Another day, another dollar, another Philadelphian elevated to the episcopacy.
This morning, Pope Benedict named local boy Msgr James Green, head of the English-language desk at the Secretariat of State, as apostolic nuncio in South Africa and Namibia, and apostolic delegate to Botswana. The appointment comes with an elevation to the archiepiscopal rank, and Green has been assigned the titular see of Altino.
Coming but three weeks and a day after the Ordination of the Century, it seems the Holy Father wants to drown our town in celebration or something.
Archbishop-elect Green, 56, was ordained a priest of Philadelphia in 1976. From 1977-82, he served as private secretary to the late Cardinal John Krol, and shortly thereafter was sent to the
Accademia.
In the diplomatic service of the Holy See, Green served in Papua New Guinea, Korea, the Netherlands, Spain, the nunciature in Scandinavia (based in Copenhagen), and spent a year in Taiwan as
charges d'affaires before being brought to Rome as head of the English desk in late 2002. Green's appointment continues the longstanding trend of the post as launching pad for episcopal careers: his predecessor, Bishop Brian Farrell, LC, is the current secretary of the Pontifical Council for Promoting Christian Unity, and for a decade the desk was led by Msgr Justin Rigali of Los Angeles, who was made an archbishop and the first American president of the Pontifical Ecclesiastical Academy in 1985.
The archbishop-elect is the second Philadelphian among the current nuncios of the Diplomatic Corps; the nuncio in Zimbabwe, Archbishop Edward Adams, is the other. Adams received his first assignment as a mission chief a decade ago this month, when he was sent to Bangladesh. Six other Americans head up Vatican embassies, two of whom were not diplomats prior to their appointments.
The move of San Damaso's top English-language official comes less than a month before the 15 September audience at which the Pope will introduce his new Secretary of State, Cardinal Tarcisio Bertone. Bertone's lack of familiarity with English adds to the import of the English desk as a major strategic opening, and makes for the second key post in the dicastery's upper ranks which the incoming Cardinal-Secretary must fill. The other is the Secretariat for Relations with States, vacated by Archbishop Giovanni Lajolo's appointment as head of the Government of the Vatican City State, the
Governatorato.
While Green's friends in Rome and the US had hoped he would end up succeeding Lajolo in light of his native language, this morning's appointment doesn't dim the priority of naming an English speaker to the post which directly oversees the Vatican's diplomatic relations. Several Anglophone prelates have been mentioned; notable among these are Archbishop Diarmuid Martin of Dublin (a former nuncio despite his lack of
Accademia credentials) and Bishop Lawrence Brandt of Greensburg, a veteran of the Corps who left it in 1981 to return to his home diocese of Erie.
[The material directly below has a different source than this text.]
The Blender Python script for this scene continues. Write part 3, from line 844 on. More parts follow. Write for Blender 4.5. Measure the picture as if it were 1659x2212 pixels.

The Pope is said to remember Brandt distinctly from the latter's stint at the nunciature in Bonn, during which Joseph Ratzinger served as archbishop of Munich and Freising. If the Italians seek to keep it "
della famiglia," a popular choice would be that of the nuncio in Brazil, 65 year-old Archbishop Lorenzo Baldisseri.
New apostolic nuncios are traditionally ordained to the episcopacy in Rome at the hands of the Secretary of State, unless some extraordinary reason (usually an elderly parent who can't make the trip) moves the venue to the nominee's home diocese.
That said, we here in Philly wouldn't mind another party.